Where do we Go From Here?

The immediate past for the Flames has included jumping with both feet into a rebuild, and then somewhat exceeding early expectations. Under the competent oversight of Bob Hartley, they are building an identity of hard work and determination. They practice hard, and they play hard.

The goal moving forward will be to build on that. The effort is there. A little more development and effort should turn to results. The 2013/2014 season was a promise by the Calgary Flames to their fans that they will have a winning team in the future; a promise that all of the trades and all of the losses will not have been in vain.

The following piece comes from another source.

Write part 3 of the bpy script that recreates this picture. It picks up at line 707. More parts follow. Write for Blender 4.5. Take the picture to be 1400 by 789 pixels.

Next year, the expectations of Flames management, coaching, and fans will be higher. It’s likely far too soon to speculate about a playoff run, but with the stagnant growth of the Edmonton Oilers and the decline of the Vancouver Canucks, I don’t think it’s outside the realm of possibility for the Flames to be the best team in Western Canada next season, especially if they can keep guys like Giordano and Glencross healthy.